> **TASK REQUIREMENTS**: Determine the count of lines holding "faceplate" and give that count alone.

◆ ◆ ◆ ◆ ◆ ◆ ◆

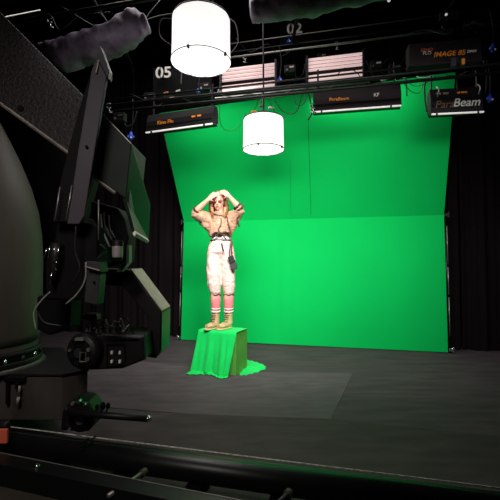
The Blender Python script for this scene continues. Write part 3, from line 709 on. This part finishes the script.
# plan outline of the carriage: broad body then a chamfered nose
xl = at(-160, 380, YC).x; x1 = at(61, 380, YC).x; x2 = at(88, 380, 3.05).x
x2 = at(88, 380, 2.88).x; plan = [(xl, YC), (x1, YC), (x2, 2.88), (x2 - .12, 3.02), (x2 - .55, 3.6), (xl, 3.6)]
prism(bm, [Vector((x, y, zb)) for x, y in plan], (0, 0, zt - zb)); fin('carriage_body', bm, M['carriage'], rig, bevel=.01)
bm = bmesh.new(); plan2 = [(x + (.012 if x > -1.5 else 0), y - (.012 if y < 3.2 else 0)) for x, y in plan]
prism(bm, [Vector((x, y, zt)) for x, y in plan2], (0, 0, .02)); fin('carriage_lid', bm, M['rig'], rig, bevel=.004)
# cone between carriage and turntable
bm = bmesh.new(); loft(bm, [Vector((rigc.x, rigc.y, zt + .015)), Vector((rigc.x, rigc.y, at(0, 361, 3.0).z))], [rr[0] * 1.16, rr[0] * 1.0], 64); fin('column_foot', bm, M['carriage'], rig, True)
# latch
bm = bmesh.new(); box(bm, at(15, 379, YC - .02), (.15, .03, .035)); box(bm, at(8, 393, YC - .02), (.02, .03, .16)); box(bm, at(18, 385, YC - .02), (.03, .03, .05)); fin('latch', bm, M['rig_dark'], rig, bevel=.006)
for q0, q1, r_ in (((19.5, 386), (19.2, 393), .008), ((18.5, 397), (17.5, 404), .011)):
    bm = bmesh.new(); loft(bm, [at(*q0, YC - .045), at(*q1, YC - .045)], r_, 8); fin('latch_pin', bm, M['edge'], rig, True)
bm = bmesh.new(); box(bm, at(2, 436, 2.42), (.07, .02, .085)); fin('warning_tag', bm, M['red'], rig, bevel=.003)
bm = bmesh.new(); box(bm, at(-14, 432, 2.5), (.3, .06, .14)); fin('bumper', bm, M['rig'], rig, bevel=.02)
# wheel housing on the rail
bm = bmesh.new(); wc = at(79, 418, 2.75)
arch = [(60, 431), (62, 412), (68, 403), (78, 399.5), (88, 402), (93, 411), (94, 424), (88, 432)]
prism(bm, poly(arch, 2.62), (0, .18, 0)); fin('wheel_housing', bm, M['rig'], rig, bevel=.012)
bm = bmesh.new(); w0 = at(80, 420, 2.56); loft(bm, [w0, w0 + Vector((0, .06, 0))], .085, 28); wh = fin('wheel', bm, M['rig_dark'], rig, bevel=.01)
bm = bmesh.new(); loft(bm, [w0 - Vector((0, .012, 0)), w0 + Vector((0, .01, 0))], .03, 16); fin('wheel_hub', bm, M['alu'], wh, bevel=.004)
for i, (x, y, r) in enumerate(((72, 404, .012), (78, 402, .014), (84, 405, .012), (80, 409, .01), (66, 409, .011), (66, 428, .014), (69, 430, .011), (86, 425, .012), (83, 413, .014))):
    bm = bmesh.new(); c = at(x, y, 2.6); loft(bm, [c, c + Vector((0, .03, 0))], r, 6); fin('bolt', bm, M['chrome' if i % 3 else 'alu'], rig)
# outrigger handle
a, b = at(67, 412.5, 2.5), at(147, 418.5, 2.42)
bm = bmesh.new(); loft(bm, [a, b], .021, 14); fin('handle_bar', bm, M['rig'], rig, True)
bm = bmesh.new(); loft(bm, [b, b.lerp(a, -.03)], .018, 12); ball(bm, b.lerp(a, -.03), (.014,) * 3, 8); fin('handle_tip', bm, M['chrome'], rig, True)
for x, y, r in ((97, 407, .014), (103, 406, .02), (108, 406, .017)):
    bm = bmesh.new(); ball(bm, at(x, y, 2.52), (r * .8, r, r * 1.3), 10); loft(bm, [at(x, y, 2.52), at(x - 2, y + 7, 2.5)], .006, 6); fin('knob', bm, M['rig_dark'], rig, True)
# tapered main beam, bevelled far end
YB, DB = 2.35, .34
top = [(-110, -98), (132, 143)]; 
bm = bmesh.new()
fr = [at(-60, -48, YB), at(131, 143, YB), at(126, 199, YB), at(114, 191, YB), at(90, 173, YB), at(-60, 58, YB)]
prism(bm, fr, (0, DB, 0)); fin('main_beam', bm, M['beam'], rig, bevel=.006)
bm = bmesh.new()      # wedge shaped end plate with green spill light put into its colour
E = Vector((0, .03, 0)); v = [at(131.5, 144, YB), at(150.5, 205, YB + .3), at(148.5, 240, YB + .3), at(135, 232, YB - .01), at(126, 199, YB)]
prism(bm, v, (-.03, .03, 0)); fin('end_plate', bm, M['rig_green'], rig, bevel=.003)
bm = bmesh.new(); loft(bm, [at(134.5, 233.5, YB - .03), at(147.5, 241, YB + .26)], [(.012, .018)] * 2, 4); fin('end_plate_edge', bm, M['strip'] if False else M['white'], rig)
for seg_ in (((-20, 89), (74, 157)), ((89, 174), (115, 193))):
    bm = bmesh.new(); p0, p1 = [at(x, y, YB - .012) for x, y in seg_]; loft(bm, [p0, p1], [(.010, .014)] * 2, 4); fin('beam_lower_trim', bm, M['edge'], rig)
bm = bmesh.new(); loft(bm, [at(101, 112.5, YB - .004), at(131, 143.5, YB - .004)], .003, 6); fin('beam_upper_trim', bm, M['edge'], rig)
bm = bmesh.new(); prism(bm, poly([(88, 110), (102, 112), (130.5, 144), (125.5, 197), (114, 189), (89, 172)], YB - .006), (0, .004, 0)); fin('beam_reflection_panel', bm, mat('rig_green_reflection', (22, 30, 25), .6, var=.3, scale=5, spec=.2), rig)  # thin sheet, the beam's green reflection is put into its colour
bm = bmesh.new(); c = at(20, 108, YB - .01); loft(bm, [c, c + Vector((0, .012, 0))], .018, 16); fin('port_ring', bm, M['rig_dark'], rig)
bm = bmesh.new(); loft(bm, [at(5, 17, YB + .1), at(40, 10, YB + .5)], .005, 6); fin('beam_wire', bm, M['alu'], rig)
# lower dark beam parallel, behind
bm = bmesh.new(); prism(bm, poly([(-30, 75), (72, 152), (95, 178), (70, 262), (56, 300), (20, 300)], 3.62), (0, .12, 0)); fin('rear_plate', bm, M['rig_dark'], rig)
# slanted bar: light purple grey front, black cheek to its left
YS = 2.18
bm = bmesh.new(); prism(bm, poly([(91.5, 70), (97, 57), (106.5, 76), (100.5, 112), (84, 216), (79, 224), (67, 224), (78, 150)], YS), (0, .03, 0)); fin('slanted_bar', bm, M['bar'], rig, bevel=.004)
bm = bmesh.new(); prism(bm, poly([(84, 92), (91, 71), (80, 150), (68, 222), (52, 222), (58, 190), (68, 150)], YS + .03), (0, .12, 0)); fin('bar_cheek', bm, M['rig_dark'], rig, bevel=.004)
bm = bmesh.new(); prism(bm, poly([(97, 47), (100, 45), (109, 70), (108, 78), (106, 75), (97, 57)], YS - .01), (0, .06, 0)); fin('bar_cap', bm, M['rig'], rig, bevel=.003)
bm = bmesh.new(); loft(bm, [at(96, 73, YS - .01), at(99, 60, YS - .01)], .004, 6); fin('cap_trim', bm, M['edge'], rig)
for s_ in (((60, 187), (55, 220)), ((72, 185), (66, 220)), ((98.5, 200), (98.5, 240))):
    bm = bmesh.new(); loft(bm, [at(*s_[0], YS - .012), at(*s_[1], YS - .012)], .0035, 6); fin('edge_highlight', bm, M['alu'], rig, True)  # thin bright rods stand in for highlights on the bar's edges
bm = bmesh.new(); loft(bm, [at(86, 146, YS - .006), at(87.5, 148, YS - .006)], .008, 6); fin('bolt', bm, M['rig_dark'], rig)
# joint block below the bar
bm = bmesh.new(); prism(bm, poly([(58, 214), (76, 214), (82, 222), (97, 226), (97, 262), (88, 268), (88, 300), (45, 300), (45, 262), (54, 240)], 2.30), (0, .28, 0)); fin('joint_block', bm, M['rig_dark'], rig, bevel=.012)
bm = bmesh.new(); prism(bm, poly([(90, 200), (118, 208), (124, 218), (128, 236), (126, 262), (98, 268), (90, 250)], 2.62), (0, .2, 0)); fin('motor_housing', bm, M['rig_dark'], rig, bevel=.015)
# wrist cylinder
c = at(117.5, 252, 2.45)
bm = bmesh.new(); loft(bm, [c + Vector((0, 0, -.035)), c + Vector((0, 0, .038))], [.033, .035], 24); fin('wrist_motor', bm, M['wrist_grey'], rig, bevel=.004)
for za, zb_, ra_, rb_ in ((.036, .075, .037, .034), (-.035, -.055, .036, .03)):
    bm = bmesh.new(); loft(bm, [c + Vector((0, 0, za)), c + Vector((0, 0, zb_))], [ra_, rb_], 24); fin('motor_collar', bm, M['rig'], rig, bevel=.003)
for k, (a0, b0) in enumerate((((101, 214), (110, 247)), ((104, 212), (115, 246)), ((109, 215), (118, 244)))):
    cable('motor_cable', [at(*a0, 2.42), at(a0[0] + 1, a0[1] + 14, 2.42), at(b0[0] - 3, b0[1] - 6, 2.42), at(*b0, 2.44)], .006, M['cable_grey' if k == 0 else 'cable'], rig)
bm = bmesh.new(); prism(bm, poly([(127, 245), (129, 245), (129, 262), (121, 272), (116, 272), (126, 261)], 2.52), (0, .06, 0)); fin('wrist_bracket', bm, M['rig_green'], rig)
# servo with bright highlights on the left
c = at(55, 246, 2.26)
bm = bmesh.new(); loft(bm, [at(57, 243, 2.26), at(55.5, 256, 2.26), at(54.5, 268, 2.26), at(52, 284, 2.26)], [.030, .034, .026, .012], 20); fin('servo_body', bm, M['rig'], rig, True)
for x, y, x2_, y2_ in ((53, 262, 58, 262), (47, 248, 44, 258), (54, 246, 54, 255), (52, 272, 50, 284), (50, 245, 48, 258), (59, 246, 57.5, 259), (55, 268.5, 57, 270)):
    bm = bmesh.new(); loft(bm, [at(x, y, 2.23), at(x2_, y2_, 2.23)], .004, 6); fin('servo_fitting', bm, M['chrome'], rig, True)
cable('rig_cable', [at(86, 262, 2.2), at(85, 280, 2.2), at(77, 294, 2.2), at(66, 304, 2.2)], .005, M['cable_grey'], rig)
cable('rig_cable', [at(76, 226, 2.2), at(75, 250, 2.2), at(80, 268, 2.2), at(72, 284, 2.2)], .006, M['cable'], rig)
cable('rig_cable', [at(50, 292, 2.25), at(42, 300, 2.25), at(34, 312, 2.25), at(36, 330, 2.25)], .005, M['cable_grey'], rig)
cable('rig_cable', [at(46, 296, 2.28), at(38, 308, 2.28), at(44, 322, 2.28), at(62, 326, 2.3)], .007, M['cable'], rig)
cable('rig_cable', [at(96, 262, 2.25), at(100, 256, 2.25), at(106, 250, 2.3), at(100, 244, 2.3)], .006, M['cable'], rig)
bm = bmesh.new(); prism(bm, poly([(36, 296), (62, 292), (70, 300), (68, 330), (48, 336), (36, 330)], 2.55), (0, .2, 0)); fin('cable_box', bm, M['rig_dark'], rig, bevel=.02)
# grey connector box
bm = bmesh.new(); prism(bm, poly([(87, 270), (100, 274), (97, 305), (84, 302)], 2.2), (0, .10, 0)); cb = fin('connector_box', bm, M['rig_conn'], rig, bevel=.004)
bm = bmesh.new(); prism(bm, poly([(86, 261), (99, 262), (101, 272), (87, 269)], 2.17), (0, .12, 0)); fin('connector_lid', bm, M['rig_conn'], cb, bevel=.004)
bm = bmesh.new(); loft(bm, [at(85, 266.5, 2.16), at(99.5, 270.5, 2.16)], .004, 6); fin('connector_trim', bm, M['edge'], cb)
bm = bmesh.new(); loft(bm, [at(93.5, 281, 2.19), at(94, 283, 2.19)], .006, 6); fin('screw', bm, M['rig_dark'], cb)
# yoke
YY = 2.85
bm = bmesh.new(); prism(bm, poly([(92, 268.5), (129, 269.5), (161, 311), (160, 352), (156, 358.5), (147, 357), (147.5, 316), (122, 286), (92, 285)], YY), (0, .32, 0)); fin('yoke', bm, M['rig'], rig, bevel=.006)
def faceplate(pix, Y, ext, m, nm):
    bm = bmesh.new(); prism(bm, pix, ext); fin(nm, bm, M[m], rig)
a, b = at(130, 269.6, YY), at(161, 311, YY)
q = Vector((0, .30, 0)); faceplate([a + Vector((.005, .01, .006)), b + Vector((.006, .01, .004)), b + q + Vector((.006, 0, .004)), a + q + Vector((.005, 0, .006))], 0, (-.004, 0, -.004), 'edge', 'yoke_lit_face')  # pale plate, light falling on the yoke's upper face painted in
a, b = at(161.3, 313, YY), at(160.5, 352, YY)
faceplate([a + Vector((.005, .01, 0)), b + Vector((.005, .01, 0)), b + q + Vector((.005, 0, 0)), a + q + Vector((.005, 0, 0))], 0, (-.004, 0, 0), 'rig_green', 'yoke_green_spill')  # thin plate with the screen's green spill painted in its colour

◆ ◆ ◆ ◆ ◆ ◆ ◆

> **ANSWER BELOW**: 3